Borniger returned to Wichita, reopened to his photography business and remarried.

No animosity

Borniger and Jacobs are not interested in government reparations, they said. Borniger said he thought the federal government had apologized for detaining German-Americans, and that is good enough for him. But according to TRACES, the government “has never confessed” to interning German-Americans.

Jacobs wants to hear that confession, but he says he doesn’t need an apology.

“It’s done,” he said. “What good would an apology do?”

Borniger worries that detention camps could happen again in light of terrorism concerns since the Sept. 11, 2001, attacks.

“I hope not,” he said. “I have the confidence that we have a damn good country here, but I don’t think it has been managed very successfully the last couple of years.”

But he says he has no animosity toward anyone for his detention.

“I don’t owe them anything, either,” he said of the federal government. “They owe me more than I owe them.”

Jacobs thinks the return of civilian detentions already may be happening because of the war on terror.

“I think there are people being arrested and detained that we probably never hear about,” he said. “I don’t wish this on anybody, but I think it is necessary for the peace and security of this nation.”

Other than the fact the government hasn’t acknowledged the German-American detentions, Jacobs said he doesn’t have a problem with what was done during World War II.

“‘This sort of thing happens during war,'” Jacobs said he recalled being told by teachers. “It doesn’t mean you’ve done anything wrong. Along with that you take a lot of innocent victims, like my father.
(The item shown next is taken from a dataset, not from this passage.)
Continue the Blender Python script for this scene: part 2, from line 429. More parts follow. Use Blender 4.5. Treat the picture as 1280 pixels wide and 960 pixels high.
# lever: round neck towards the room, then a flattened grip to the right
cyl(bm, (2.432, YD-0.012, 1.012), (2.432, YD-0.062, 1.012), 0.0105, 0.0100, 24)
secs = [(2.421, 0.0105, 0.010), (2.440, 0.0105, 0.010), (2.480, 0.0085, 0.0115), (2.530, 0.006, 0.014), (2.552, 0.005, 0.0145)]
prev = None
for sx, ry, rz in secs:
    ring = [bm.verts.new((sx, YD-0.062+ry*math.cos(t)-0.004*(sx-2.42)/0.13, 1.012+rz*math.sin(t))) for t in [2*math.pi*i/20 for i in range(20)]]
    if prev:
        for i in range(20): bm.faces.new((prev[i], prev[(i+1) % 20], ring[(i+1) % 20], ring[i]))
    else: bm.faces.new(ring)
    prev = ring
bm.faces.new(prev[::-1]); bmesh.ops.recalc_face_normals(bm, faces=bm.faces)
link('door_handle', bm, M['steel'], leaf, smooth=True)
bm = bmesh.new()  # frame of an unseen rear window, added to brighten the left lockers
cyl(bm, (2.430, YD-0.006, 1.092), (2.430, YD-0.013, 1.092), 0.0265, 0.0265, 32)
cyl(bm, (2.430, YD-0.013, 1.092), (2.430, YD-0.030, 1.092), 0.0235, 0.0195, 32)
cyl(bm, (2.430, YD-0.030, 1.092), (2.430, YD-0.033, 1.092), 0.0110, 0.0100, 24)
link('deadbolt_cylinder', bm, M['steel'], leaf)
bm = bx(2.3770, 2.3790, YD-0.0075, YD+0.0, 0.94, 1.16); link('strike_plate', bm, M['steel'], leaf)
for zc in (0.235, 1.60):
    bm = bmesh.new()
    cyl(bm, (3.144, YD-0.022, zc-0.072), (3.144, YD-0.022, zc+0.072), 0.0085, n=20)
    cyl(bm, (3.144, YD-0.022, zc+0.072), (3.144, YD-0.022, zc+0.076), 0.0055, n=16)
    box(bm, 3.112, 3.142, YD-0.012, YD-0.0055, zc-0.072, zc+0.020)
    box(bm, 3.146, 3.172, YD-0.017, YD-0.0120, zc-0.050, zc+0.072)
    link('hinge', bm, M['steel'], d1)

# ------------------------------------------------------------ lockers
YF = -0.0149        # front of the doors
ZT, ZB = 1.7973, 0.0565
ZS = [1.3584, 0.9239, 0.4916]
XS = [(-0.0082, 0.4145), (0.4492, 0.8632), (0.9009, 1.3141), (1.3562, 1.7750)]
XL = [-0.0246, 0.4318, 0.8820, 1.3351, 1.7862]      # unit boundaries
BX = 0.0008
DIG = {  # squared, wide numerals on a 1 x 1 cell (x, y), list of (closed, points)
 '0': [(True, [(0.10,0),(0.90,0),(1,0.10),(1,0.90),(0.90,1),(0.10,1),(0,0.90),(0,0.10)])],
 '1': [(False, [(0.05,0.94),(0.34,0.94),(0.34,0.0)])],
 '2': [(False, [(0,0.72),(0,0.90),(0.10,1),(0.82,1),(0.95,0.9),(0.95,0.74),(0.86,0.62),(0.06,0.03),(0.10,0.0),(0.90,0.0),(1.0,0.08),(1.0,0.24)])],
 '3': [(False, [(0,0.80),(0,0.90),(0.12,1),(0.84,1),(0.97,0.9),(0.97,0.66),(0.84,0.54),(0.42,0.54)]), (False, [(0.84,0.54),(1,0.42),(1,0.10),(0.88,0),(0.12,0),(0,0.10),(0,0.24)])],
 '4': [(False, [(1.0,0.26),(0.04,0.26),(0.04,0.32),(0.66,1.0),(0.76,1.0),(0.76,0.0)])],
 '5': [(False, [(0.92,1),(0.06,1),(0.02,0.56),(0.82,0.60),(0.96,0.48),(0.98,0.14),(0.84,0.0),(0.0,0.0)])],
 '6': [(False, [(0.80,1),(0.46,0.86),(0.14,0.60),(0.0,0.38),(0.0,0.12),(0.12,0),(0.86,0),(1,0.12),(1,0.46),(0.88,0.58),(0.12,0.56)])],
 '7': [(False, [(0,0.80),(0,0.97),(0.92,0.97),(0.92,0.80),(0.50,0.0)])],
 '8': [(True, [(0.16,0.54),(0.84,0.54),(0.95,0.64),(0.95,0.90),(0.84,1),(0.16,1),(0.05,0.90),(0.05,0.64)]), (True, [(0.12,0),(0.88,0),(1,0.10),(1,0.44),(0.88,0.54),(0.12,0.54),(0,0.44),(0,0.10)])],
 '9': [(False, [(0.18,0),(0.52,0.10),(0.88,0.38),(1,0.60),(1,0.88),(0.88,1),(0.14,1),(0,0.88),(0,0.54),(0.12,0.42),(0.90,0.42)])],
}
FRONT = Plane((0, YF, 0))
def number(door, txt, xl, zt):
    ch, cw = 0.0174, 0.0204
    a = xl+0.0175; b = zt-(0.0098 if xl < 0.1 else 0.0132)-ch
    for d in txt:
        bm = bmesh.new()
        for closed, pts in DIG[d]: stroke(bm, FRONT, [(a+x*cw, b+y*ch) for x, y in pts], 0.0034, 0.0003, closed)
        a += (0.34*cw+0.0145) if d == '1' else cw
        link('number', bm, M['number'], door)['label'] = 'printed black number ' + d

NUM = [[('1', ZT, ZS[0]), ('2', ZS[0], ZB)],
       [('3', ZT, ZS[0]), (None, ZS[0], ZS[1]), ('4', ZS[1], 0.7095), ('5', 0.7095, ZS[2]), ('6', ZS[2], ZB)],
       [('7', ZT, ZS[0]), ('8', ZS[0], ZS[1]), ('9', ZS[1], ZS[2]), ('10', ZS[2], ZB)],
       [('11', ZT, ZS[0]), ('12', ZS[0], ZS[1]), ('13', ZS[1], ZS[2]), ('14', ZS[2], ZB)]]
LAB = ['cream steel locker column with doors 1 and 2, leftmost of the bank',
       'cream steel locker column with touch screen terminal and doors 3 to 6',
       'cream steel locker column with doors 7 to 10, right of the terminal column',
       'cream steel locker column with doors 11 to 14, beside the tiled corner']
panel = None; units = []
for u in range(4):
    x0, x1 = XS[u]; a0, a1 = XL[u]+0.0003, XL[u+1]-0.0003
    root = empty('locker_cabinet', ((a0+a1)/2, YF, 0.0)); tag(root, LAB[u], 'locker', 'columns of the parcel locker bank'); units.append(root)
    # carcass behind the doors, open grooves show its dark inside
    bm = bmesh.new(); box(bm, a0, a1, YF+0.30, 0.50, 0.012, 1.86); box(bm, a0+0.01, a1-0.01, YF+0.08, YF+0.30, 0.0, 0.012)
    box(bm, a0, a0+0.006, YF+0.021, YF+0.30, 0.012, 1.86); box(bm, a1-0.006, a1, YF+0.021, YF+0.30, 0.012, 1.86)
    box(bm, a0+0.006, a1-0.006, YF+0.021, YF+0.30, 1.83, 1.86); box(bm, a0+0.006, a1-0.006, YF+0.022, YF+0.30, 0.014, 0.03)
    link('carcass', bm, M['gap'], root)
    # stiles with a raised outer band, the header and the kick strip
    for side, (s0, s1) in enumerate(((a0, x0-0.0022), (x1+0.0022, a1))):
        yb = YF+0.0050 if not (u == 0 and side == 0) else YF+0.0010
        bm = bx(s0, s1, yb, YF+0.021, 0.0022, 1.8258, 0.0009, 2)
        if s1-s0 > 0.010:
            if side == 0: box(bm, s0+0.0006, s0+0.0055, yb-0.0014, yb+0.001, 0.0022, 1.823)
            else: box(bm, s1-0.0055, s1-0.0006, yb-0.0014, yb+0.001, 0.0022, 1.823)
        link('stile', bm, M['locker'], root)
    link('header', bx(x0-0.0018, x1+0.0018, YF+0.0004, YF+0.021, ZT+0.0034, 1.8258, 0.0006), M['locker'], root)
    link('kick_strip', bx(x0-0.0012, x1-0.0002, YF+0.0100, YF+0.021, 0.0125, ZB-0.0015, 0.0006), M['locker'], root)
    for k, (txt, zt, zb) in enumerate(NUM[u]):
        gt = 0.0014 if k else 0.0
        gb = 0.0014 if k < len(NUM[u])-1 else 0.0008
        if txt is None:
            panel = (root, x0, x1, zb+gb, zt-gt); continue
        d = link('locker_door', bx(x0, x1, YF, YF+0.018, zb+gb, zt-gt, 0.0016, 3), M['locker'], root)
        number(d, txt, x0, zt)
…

I don’t know how you avoid that.”

According to TRACES, there was a German-American detention center in Kansas. It was at Selma in Anderson County, southeast of Garnett.

But local historians and longtime residents do not know of such a center.

According to Dorothy Lickteig, president of the Anderson County Historical Society, Selma has always been “just a wide space in the road” and no records can be found of a detention center.